- _THE EXERCISE_:
Every entry that follows needs to be repeated exactly.

....................

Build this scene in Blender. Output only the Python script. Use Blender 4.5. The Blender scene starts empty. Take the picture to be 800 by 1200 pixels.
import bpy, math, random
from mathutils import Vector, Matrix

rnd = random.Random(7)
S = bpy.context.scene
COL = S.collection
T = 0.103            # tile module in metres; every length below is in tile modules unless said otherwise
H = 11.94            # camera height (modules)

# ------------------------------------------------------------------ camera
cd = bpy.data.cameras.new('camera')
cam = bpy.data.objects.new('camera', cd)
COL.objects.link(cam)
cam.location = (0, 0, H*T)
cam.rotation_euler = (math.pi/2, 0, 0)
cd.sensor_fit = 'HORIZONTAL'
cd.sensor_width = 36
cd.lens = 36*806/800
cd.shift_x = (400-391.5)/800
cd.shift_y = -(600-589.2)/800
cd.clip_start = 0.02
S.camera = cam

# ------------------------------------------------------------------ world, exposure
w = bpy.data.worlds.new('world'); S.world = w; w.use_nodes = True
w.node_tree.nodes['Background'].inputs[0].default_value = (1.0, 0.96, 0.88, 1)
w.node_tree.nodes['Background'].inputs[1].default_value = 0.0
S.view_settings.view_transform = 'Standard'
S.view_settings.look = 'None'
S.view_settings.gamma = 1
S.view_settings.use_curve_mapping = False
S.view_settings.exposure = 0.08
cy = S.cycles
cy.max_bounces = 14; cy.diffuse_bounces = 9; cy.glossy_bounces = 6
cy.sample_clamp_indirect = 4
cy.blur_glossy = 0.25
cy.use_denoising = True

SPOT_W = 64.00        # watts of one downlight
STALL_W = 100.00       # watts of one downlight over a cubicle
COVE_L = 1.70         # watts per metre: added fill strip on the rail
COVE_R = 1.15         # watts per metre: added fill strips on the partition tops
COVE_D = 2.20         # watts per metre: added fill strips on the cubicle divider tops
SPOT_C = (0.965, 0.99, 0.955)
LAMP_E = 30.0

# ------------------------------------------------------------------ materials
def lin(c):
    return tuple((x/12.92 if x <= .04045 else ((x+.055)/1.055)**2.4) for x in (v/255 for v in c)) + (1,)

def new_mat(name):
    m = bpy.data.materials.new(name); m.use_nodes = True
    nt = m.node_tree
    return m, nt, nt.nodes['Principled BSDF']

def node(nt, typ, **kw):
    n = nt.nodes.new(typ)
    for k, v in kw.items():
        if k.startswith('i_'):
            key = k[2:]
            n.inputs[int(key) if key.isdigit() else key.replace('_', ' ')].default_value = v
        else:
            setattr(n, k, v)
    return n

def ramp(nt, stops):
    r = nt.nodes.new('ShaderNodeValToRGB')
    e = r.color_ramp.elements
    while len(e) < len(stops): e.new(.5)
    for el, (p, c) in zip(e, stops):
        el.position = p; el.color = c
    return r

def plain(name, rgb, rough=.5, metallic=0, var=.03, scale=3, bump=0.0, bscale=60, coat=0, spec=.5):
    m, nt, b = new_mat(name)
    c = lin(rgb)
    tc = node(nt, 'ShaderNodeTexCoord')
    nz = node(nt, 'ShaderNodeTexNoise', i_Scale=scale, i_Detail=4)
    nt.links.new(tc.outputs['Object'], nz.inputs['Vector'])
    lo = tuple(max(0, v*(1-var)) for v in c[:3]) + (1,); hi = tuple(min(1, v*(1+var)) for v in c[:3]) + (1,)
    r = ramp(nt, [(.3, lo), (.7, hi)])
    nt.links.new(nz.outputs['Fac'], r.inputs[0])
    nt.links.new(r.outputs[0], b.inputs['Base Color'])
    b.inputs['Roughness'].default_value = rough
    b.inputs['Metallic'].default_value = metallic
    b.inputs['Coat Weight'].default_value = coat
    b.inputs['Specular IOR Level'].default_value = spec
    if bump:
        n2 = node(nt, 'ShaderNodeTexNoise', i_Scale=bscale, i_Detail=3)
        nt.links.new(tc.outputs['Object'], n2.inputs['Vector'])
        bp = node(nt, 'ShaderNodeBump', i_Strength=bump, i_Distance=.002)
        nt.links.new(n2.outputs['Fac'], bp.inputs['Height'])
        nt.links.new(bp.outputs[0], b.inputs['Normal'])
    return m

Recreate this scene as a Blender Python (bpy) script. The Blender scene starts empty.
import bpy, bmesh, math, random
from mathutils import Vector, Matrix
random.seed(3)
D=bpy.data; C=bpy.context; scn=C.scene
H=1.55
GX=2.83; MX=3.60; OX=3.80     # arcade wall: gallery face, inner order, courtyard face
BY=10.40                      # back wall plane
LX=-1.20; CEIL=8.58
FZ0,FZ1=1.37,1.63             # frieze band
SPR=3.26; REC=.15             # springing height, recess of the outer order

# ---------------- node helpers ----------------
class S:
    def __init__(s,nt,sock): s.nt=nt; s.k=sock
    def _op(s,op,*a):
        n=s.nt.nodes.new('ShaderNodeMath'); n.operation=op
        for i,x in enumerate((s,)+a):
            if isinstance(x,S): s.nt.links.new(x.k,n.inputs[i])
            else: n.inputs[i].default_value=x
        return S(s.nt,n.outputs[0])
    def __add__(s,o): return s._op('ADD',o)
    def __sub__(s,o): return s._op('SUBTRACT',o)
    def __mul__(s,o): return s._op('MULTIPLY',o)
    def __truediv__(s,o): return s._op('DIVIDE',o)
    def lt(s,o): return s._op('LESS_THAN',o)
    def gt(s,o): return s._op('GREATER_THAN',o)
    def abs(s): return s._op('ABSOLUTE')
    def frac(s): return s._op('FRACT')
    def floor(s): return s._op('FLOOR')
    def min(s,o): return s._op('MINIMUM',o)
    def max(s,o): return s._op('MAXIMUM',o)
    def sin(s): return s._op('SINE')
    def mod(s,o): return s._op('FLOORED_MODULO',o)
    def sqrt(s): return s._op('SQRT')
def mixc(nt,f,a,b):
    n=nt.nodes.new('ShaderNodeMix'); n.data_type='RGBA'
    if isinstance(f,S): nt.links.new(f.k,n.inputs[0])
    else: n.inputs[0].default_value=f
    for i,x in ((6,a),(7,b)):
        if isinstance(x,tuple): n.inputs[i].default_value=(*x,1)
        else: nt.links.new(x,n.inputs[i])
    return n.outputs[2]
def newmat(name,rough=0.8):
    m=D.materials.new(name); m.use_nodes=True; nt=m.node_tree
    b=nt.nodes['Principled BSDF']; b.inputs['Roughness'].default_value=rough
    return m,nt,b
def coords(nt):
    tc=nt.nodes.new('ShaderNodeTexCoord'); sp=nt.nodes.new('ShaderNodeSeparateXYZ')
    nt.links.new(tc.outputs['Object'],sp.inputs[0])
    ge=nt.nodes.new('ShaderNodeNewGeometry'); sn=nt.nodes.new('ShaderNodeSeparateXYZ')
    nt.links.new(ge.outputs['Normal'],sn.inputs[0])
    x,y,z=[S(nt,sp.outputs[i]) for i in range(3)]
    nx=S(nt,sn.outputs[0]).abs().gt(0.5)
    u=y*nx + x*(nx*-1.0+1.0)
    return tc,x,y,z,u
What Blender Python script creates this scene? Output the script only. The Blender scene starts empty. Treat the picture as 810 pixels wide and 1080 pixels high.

....................

- _OUTPUT OF THE TASK_:
Build this scene in Blender. Output only the Python script. Use Blender 4.5. The Blender scene starts empty. Take the picture to be 800 by 1200 pixels.
import bpy, math, random
from mathutils import Vector, Matrix

rnd = random.Random(7)
S = bpy.context.scene
COL = S.collection
T = 0.103            # tile module in metres; every length below is in tile modules unless said otherwise
H = 11.94            # camera height (modules)

# ------------------------------------------------------------------ camera
cd = bpy.data.cameras.new('camera')
cam = bpy.data.objects.new('camera', cd)
COL.objects.link(cam)
cam.location = (0, 0, H*T)
cam.rotation_euler = (math.pi/2, 0, 0)
cd.sensor_fit = 'HORIZONTAL'
cd.sensor_width = 36
cd.lens = 36*806/800
cd.shift_x = (400-391.5)/800
cd.shift_y = -(600-589.2)/800
cd.clip_start = 0.02
S.camera = cam

# ------------------------------------------------------------------ world, exposure
w = bpy.data.worlds.new('world'); S.world = w; w.use_nodes = True
w.node_tree.nodes['Background'].inputs[0].default_value = (1.0, 0.96, 0.88, 1)
w.node_tree.nodes['Background'].inputs[1].default_value = 0.0
S.view_settings.view_transform = 'Standard'
S.view_settings.look = 'None'
S.view_settings.gamma = 1
S.view_settings.use_curve_mapping = False
S.view_settings.exposure = 0.08
cy = S.cycles
cy.max_bounces = 14; cy.diffuse_bounces = 9; cy.glossy_bounces = 6
cy.sample_clamp_indirect = 4
cy.blur_glossy = 0.25
cy.use_denoising = True

SPOT_W = 64.00        # watts of one downlight
STALL_W = 100.00       # watts of one downlight over a cubicle
COVE_L = 1.70         # watts per metre: added fill strip on the rail
COVE_R = 1.15         # watts per metre: added fill strips on the partition tops
COVE_D = 2.20         # watts per metre: added fill strips on the cubicle divider tops
SPOT_C = (0.965, 0.99, 0.955)
LAMP_E = 30.0

# ------------------------------------------------------------------ materials
def lin(c):
    return tuple((x/12.92 if x <= .04045 else ((x+.055)/1.055)**2.4) for x in (v/255 for v in c)) + (1,)

def new_mat(name):
    m = bpy.data.materials.new(name); m.use_nodes = True
    nt = m.node_tree
    return m, nt, nt.nodes['Principled BSDF']

def node(nt, typ, **kw):
    n = nt.nodes.new(typ)
    for k, v in kw.items():
        if k.startswith('i_'):
            key = k[2:]
            n.inputs[int(key) if key.isdigit() else key.replace('_', ' ')].default_value = v
        else:
            setattr(n, k, v)
    return n

def ramp(nt, stops):
    r = nt.nodes.new('ShaderNodeValToRGB')
    e = r.color_ramp.elements
    while len(e) < len(stops): e.new(.5)
    for el, (p, c) in zip(e, stops):
        el.position = p; el.color = c
    return r

def plain(name, rgb, rough=.5, metallic=0, var=.03, scale=3, bump=0.0, bscale=60, coat=0, spec=.5):
    m, nt, b = new_mat(name)
    c = lin(rgb)
    tc = node(nt, 'ShaderNodeTexCoord')
    nz = node(nt, 'ShaderNodeTexNoise', i_Scale=scale, i_Detail=4)
    nt.links.new(tc.outputs['Object'], nz.inputs['Vector'])
    lo = tuple(max(0, v*(1-var)) for v in c[:3]) + (1,); hi = tuple(min(1, v*(1+var)) for v in c[:3]) + (1,)
    r = ramp(nt, [(.3, lo), (.7, hi)])
    nt.links.new(nz.outputs['Fac'], r.inputs[0])
    nt.links.new(r.outputs[0], b.inputs['Base Color'])
    b.inputs['Roughness'].default_value = rough
    b.inputs['Metallic'].default_value = metallic
    b.inputs['Coat Weight'].default_value = coat
    b.inputs['Specular IOR Level'].default_value = spec
    if bump:
        n2 = node(nt, 'ShaderNodeTexNoise', i_Scale=bscale, i_Detail=3)
        nt.links.new(tc.outputs['Object'], n2.inputs['Vector'])
        bp = node(nt, 'ShaderNodeBump', i_Strength=bump, i_Distance=.002)
        nt.links.new(n2.outputs['Fac'], bp.inputs['Height'])
        nt.links.new(bp.outputs[0], b.inputs['Normal'])
    return m

Recreate this scene as a Blender Python (bpy) script. The Blender scene starts empty.
import bpy, bmesh, math, random
from mathutils import Vector, Matrix
random.seed(3)
D=bpy.data; C=bpy.context; scn=C.scene
H=1.55
GX=2.83; MX=3.60; OX=3.80     # arcade wall: gallery face, inner order, courtyard face
BY=10.40                      # back wall plane
LX=-1.20; CEIL=8.58
FZ0,FZ1=1.37,1.63             # frieze band
SPR=3.26; REC=.15             # springing height, recess of the outer order

# ---------------- node helpers ----------------
class S:
    def __init__(s,nt,sock): s.nt=nt; s.k=sock
    def _op(s,op,*a):
        n=s.nt.nodes.new('ShaderNodeMath'); n.operation=op
        for i,x in enumerate((s,)+a):
            if isinstance(x,S): s.nt.links.new(x.k,n.inputs[i])
            else: n.inputs[i].default_value=x
        return S(s.nt,n.outputs[0])
    def __add__(s,o): return s._op('ADD',o)
    def __sub__(s,o): return s._op('SUBTRACT',o)
    def __mul__(s,o): return s._op('MULTIPLY',o)
    def __truediv__(s,o): return s._op('DIVIDE',o)
    def lt(s,o): return s._op('LESS_THAN',o)
    def gt(s,o): return s._op('GREATER_THAN',o)
    def abs(s): return s._op('ABSOLUTE')
    def frac(s): return s._op('FRACT')
    def floor(s): return s._op('FLOOR')
    def min(s,o): return s._op('MINIMUM',o)
    def max(s,o): return s._op('MAXIMUM',o)
    def sin(s): return s._op('SINE')
    def mod(s,o): return s._op('FLOORED_MODULO',o)
    def sqrt(s): return s._op('SQRT')
def mixc(nt,f,a,b):
    n=nt.nodes.new('ShaderNodeMix'); n.data_type='RGBA'
    if isinstance(f,S): nt.links.new(f.k,n.inputs[0])
    else: n.inputs[0].default_value=f
    for i,x in ((6,a),(7,b)):
        if isinstance(x,tuple): n.inputs[i].default_value=(*x,1)
        else: nt.links.new(x,n.inputs[i])
    return n.outputs[2]
def newmat(name,rough=0.8):
    m=D.materials.new(name); m.use_nodes=True; nt=m.node_tree
    b=nt.nodes['Principled BSDF']; b.inputs['Roughness'].default_value=rough
    return m,nt,b
def coords(nt):
    tc=nt.nodes.new('ShaderNodeTexCoord'); sp=nt.nodes.new('ShaderNodeSeparateXYZ')
    nt.links.new(tc.outputs['Object'],sp.inputs[0])
    ge=nt.nodes.new('ShaderNodeNewGeometry'); sn=nt.nodes.new('ShaderNodeSeparateXYZ')
    nt.links.new(ge.outputs['Normal'],sn.inputs[0])
    x,y,z=[S(nt,sp.outputs[i]) for i in range(3)]
    nx=S(nt,sn.outputs[0]).abs().gt(0.5)
    u=y*nx + x*(nx*-1.0+1.0)
    return tc,x,y,z,u
What Blender Python script creates this scene? Output the script only. The Blender scene starts empty. Treat the picture as 810 pixels wide and 1080 pixels high.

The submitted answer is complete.